そのため、以下では、Campが行た実験計画はGordonらの論文に従っているため、"Perceptual attack time; PAT"で統一する。 - 全体としての展開が若干弱く、全体の流れが曖昧にしかつかめなかった。
- 一つ一つの要素としてはとても面白いことをやっている。同様の研究をしたい人には全文を読むのをおすすめ。
- 結論として述べている「立ち上がり時間がPATを決定するのに重要」とのことへの根拠付けが少し甘いと感じた。
- PATが立ち上がり時間に応じてPATのばらつきが増加していくことはしっかり分析した論文が(知る限り)多くないので、意義深い。
- Camp(2011)が「振幅エンベロープ」と称するグラフは、図3の説明にあるように、縦軸の振幅はFS dB(ひょっとしたら-100を最小値、0を最大値としているのかも?)で、「1msの重複しない窓のRMSを用いて算出した」もの。
- 図3にて振幅エンベロープに各参加者の回答を重ねたグラフを提示している。この図はわかりやすく、かつ波形と参加者の回答を重ねて見られるため、とても面白い。
実験計画
- 参加者…40人。
- 刺激…ベース音を含めて8種([Click; Hi hat cymbals; Ride cymbals; Piano; Contrabass pizzicato; Viola arco; Violoncello arco; Violin sul tasto])。周波数はばらばら、立ち上がり時間は0ms~1.6s(約0,2,6,28,38,535,811,1666ms)、持続時間は、2ms~4.7s(2ms,260ms,とんで2.6s, 2.7s, 2.9s, 3.2s, 3.9s, 4.7s)、ラウドネスはそろえた
- 実験手法…同時調整(「2つの音を同期させるよう、すなわち音楽的に同時に聞こえるよう調整」させる実験手法)。
- 課題…全刺激の組み合わせではなく、それらから12個の組み合わせをピックアップ。各課題は以下。それぞれTest-Baseとなっている。

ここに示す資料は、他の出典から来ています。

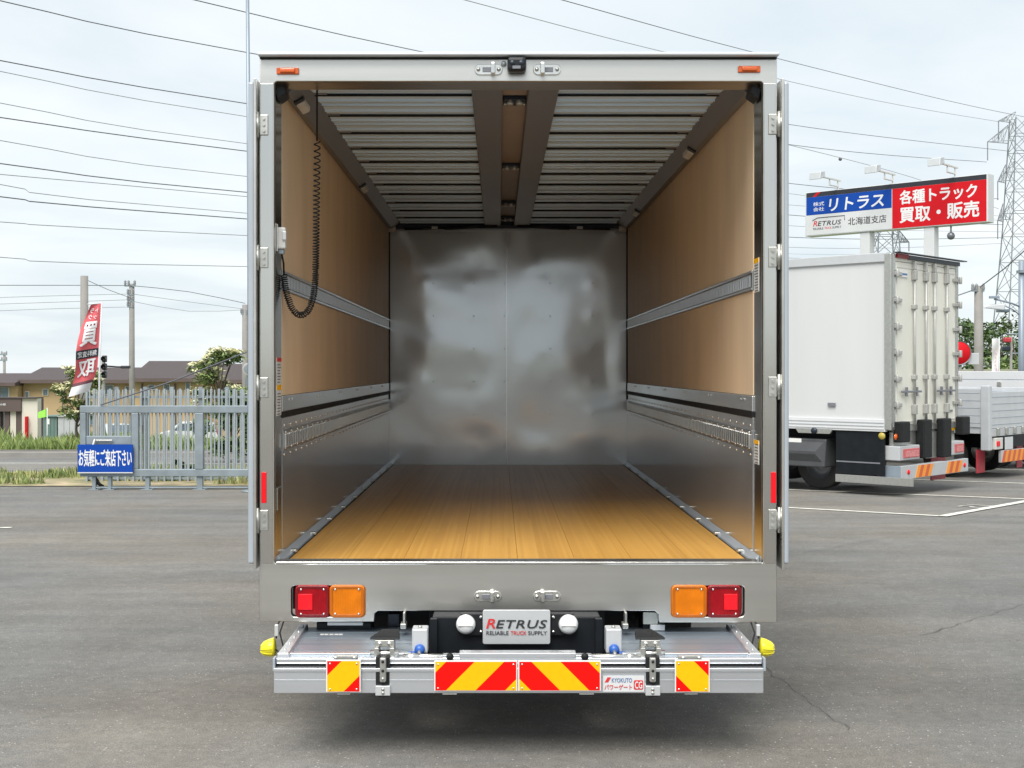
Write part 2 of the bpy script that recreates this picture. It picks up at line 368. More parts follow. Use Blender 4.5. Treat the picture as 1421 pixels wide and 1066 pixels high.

1: Click-Ride/ 2: Piano-Violin/ 3: Click-Viola/ 4: Contrabass-Piano/ 5: Click-Contrabass/ 6: Click-Piano/ 7: Ride-Contrabass/ 8: Click-Violoncello/ 9: Hi hat-Ride/ 10: Click-Violin/ 11: Violloncello-Viola/ 12: Click-Hi hat - その他…initial positionはランダムに決められた(その範囲についての記載なし)。調整の分解能は2段階、20msと1msであった。視覚情報は提示しなかった。
結果
- 有意ではなかったもの
the sequence of the task(疲れの効果なし)、実施時刻、実験実施所要時間、学部と修士、楽器経験年数 - 有意であったもの
男女差(効果が弱い)、刺激の組み合わせ、専攻楽器 - (5: Click-Contrabass/ 6: Click-Piano/ 7: Ride-Contrabass)において、Clickがテスト音の物理的発生時刻の前に位置付けられたことから、マスキングが生じていたのではないかと考察している
【両耳に分けて提示したと書いていないので、ひょっとしたらそれが問題】。 - (1)2つの楽器音の同時調整課題から得られた時間差と、(2)クリック音の課題から得られた時間差、を比較することで結果のクロスチェックを行った結果、算出された値の範囲は、3.0~8.7msであり、とても小さかった。
- Gordonらが結果を確率密度分布で表すと双峰分布になったと報告した。本研究ではカーネル密度関数で分布の曲線を得たが、単峰分布となった。それぞれの分布で、尖度、歪度、分散はそれぞれ異なっていた。【Gordonはどうやって確率密度関数を得たのだろうか】
- 立ち上がり時間の長い音はばらつきが大きかった。このことは、Gordonらの報告(パーカッシブな音と弦楽器音との課題、具体的立ち上がり時間で表せば、10ms以下と45ms以上の音との、同時調整は難しい)と一致する。
立ち上がり時間が長い音とクリック音との同調課題は近く判断の課題と言うよりもむしろ美的な判断の課題に近くなるのかもしれない。 - 音の立ち上がり時間と得られた結果の標準偏差の相関係数を計算したところr=.92,p<.001であった。